From the listing below, pull out all lines with "scene" in them.

+ + +

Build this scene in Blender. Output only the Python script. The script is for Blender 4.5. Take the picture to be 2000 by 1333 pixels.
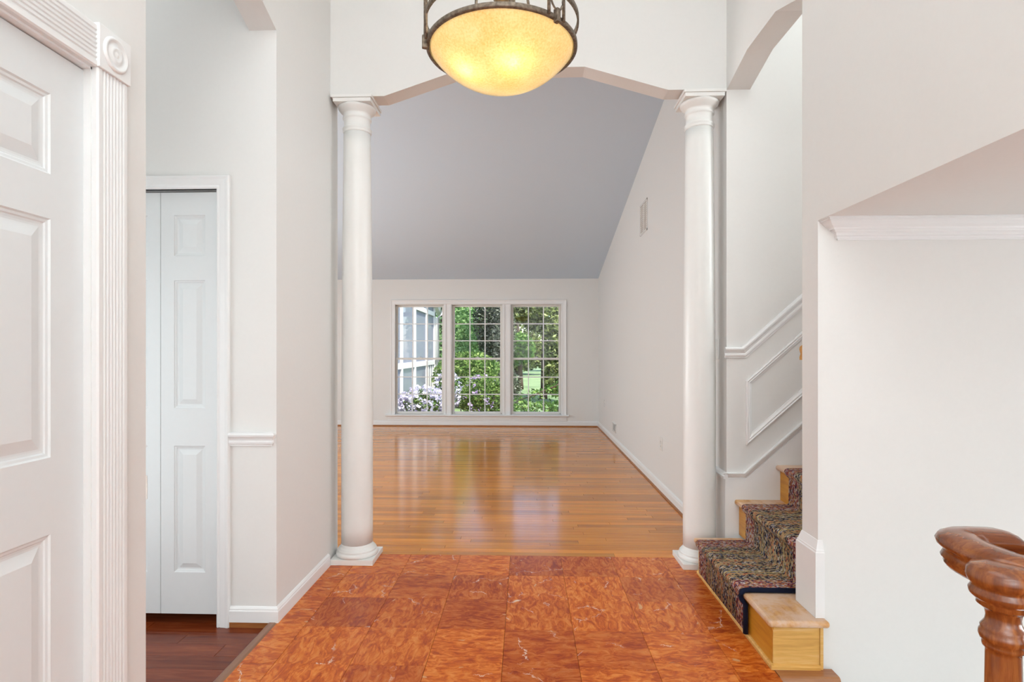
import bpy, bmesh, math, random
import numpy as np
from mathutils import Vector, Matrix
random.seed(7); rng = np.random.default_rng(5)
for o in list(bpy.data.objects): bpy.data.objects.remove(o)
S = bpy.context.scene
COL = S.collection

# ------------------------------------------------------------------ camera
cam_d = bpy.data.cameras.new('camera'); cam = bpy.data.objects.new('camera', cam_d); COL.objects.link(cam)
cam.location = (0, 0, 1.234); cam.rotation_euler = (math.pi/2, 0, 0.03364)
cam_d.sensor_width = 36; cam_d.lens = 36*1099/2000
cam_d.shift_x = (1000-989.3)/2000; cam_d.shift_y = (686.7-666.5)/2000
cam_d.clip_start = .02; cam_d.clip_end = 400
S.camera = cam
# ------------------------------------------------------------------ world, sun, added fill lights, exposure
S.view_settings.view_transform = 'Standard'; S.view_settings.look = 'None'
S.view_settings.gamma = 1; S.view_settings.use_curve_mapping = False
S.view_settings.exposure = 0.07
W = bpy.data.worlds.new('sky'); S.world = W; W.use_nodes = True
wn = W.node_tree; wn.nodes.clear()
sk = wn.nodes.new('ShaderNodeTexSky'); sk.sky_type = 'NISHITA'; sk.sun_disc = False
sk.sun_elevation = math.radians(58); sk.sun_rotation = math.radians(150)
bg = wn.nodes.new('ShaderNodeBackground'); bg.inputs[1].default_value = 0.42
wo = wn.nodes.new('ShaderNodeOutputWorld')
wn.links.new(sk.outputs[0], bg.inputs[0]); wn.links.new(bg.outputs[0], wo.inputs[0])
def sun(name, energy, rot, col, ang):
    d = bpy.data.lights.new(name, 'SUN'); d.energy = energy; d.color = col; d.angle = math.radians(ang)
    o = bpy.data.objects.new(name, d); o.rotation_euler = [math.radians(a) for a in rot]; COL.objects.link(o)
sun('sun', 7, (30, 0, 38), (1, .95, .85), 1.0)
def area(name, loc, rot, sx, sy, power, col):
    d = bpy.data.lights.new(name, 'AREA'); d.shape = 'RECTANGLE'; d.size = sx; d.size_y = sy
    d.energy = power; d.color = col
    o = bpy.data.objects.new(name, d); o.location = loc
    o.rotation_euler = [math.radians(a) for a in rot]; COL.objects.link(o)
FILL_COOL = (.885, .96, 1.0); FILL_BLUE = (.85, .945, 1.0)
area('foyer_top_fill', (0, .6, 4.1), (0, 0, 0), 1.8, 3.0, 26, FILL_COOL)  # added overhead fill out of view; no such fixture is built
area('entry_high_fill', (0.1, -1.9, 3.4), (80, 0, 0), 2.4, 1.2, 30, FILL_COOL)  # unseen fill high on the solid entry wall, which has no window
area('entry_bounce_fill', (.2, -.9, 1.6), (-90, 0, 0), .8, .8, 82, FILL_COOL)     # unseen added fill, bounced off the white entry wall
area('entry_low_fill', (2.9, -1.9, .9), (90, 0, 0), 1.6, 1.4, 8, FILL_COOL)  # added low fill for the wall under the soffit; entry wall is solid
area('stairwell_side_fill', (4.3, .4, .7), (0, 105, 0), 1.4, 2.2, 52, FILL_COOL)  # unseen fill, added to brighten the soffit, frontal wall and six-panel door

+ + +

**Task answer**
Build this scene in Blender. Output only the Python script. The script is for Blender 4.5. Take the picture to be 2000 by 1333 pixels.
S = bpy.context.scene